Along those same lines, Illinois AFL-CIO President Mike Carrigan sent a letter to the governor’s chief pension negotiator last week complaining that the union coalition has heard from “a number of legislators” who’ve said they’d been told that labor is “boycotting” pension negotiations. “This is absolutely not true,” Carrigan wrote, claiming that the governor’s office is well aware that the unions have participated in every negotiation they’d been invited to attend. Tensions appear to be high.

On another pension front, House Speaker Michael Madigan introduced three new amendments to House Bill 3637 on Friday. Madigan, Gov. Pat Quinn and Senate President John Cullerton all support shifting the employer pension costs from the state and onto suburban and Downstate school districts. The amendments would fund the cost shift with money from the corporate Personal Property Replacement Tax. The PPRT is a local tax collected by the state and disbursed to school districts and municipalities. Only Chicago’s school district pays the employer portion of the pension contribution, which Mayor Rahm Emanuel and the other Democratic leaders have said is unfair.

Madigan’s Amendment 1 would take over $500 million in PPRT funds from non-Chicago schools and give it to the Teachers’ Retirement System.
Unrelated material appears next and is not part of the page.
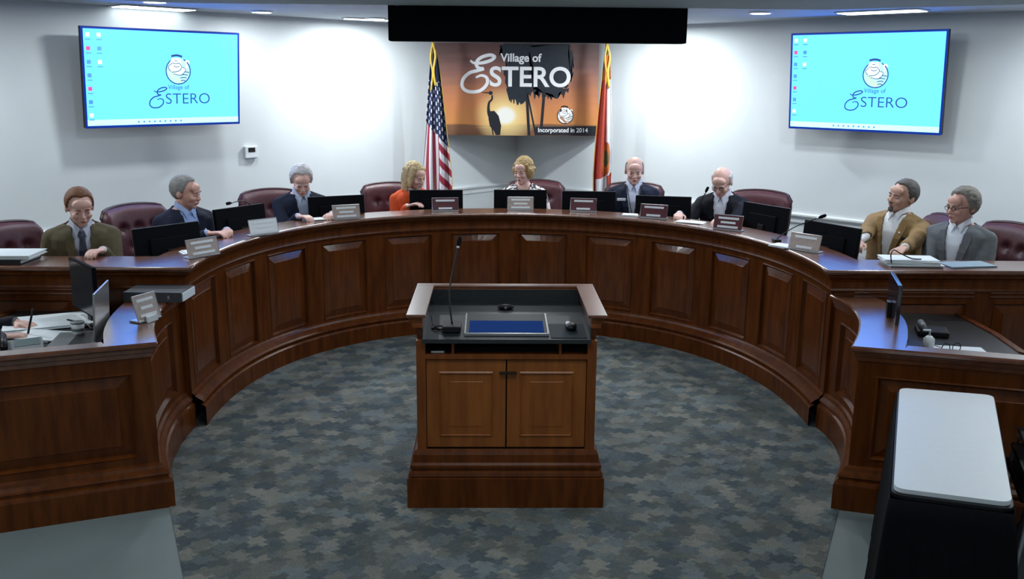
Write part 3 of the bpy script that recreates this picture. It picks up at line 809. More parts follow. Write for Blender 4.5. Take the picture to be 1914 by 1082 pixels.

Amendment 2 would take $982 million from all municipal taxing districts outside Chicago and send it to the Teachers’ Retirement System. Amendment 3 would strip $1.4 billion from the fund and give it to TRS.

A Madigan spokesman said last night that the amendments were designed to bring people to the table “who aren’t currently engaged in the process.” Those amendments will get their attention, to say the least. Whether such a radical proposal can pass is doubtful, but Madigan always has something up his sleeve, so watch this space.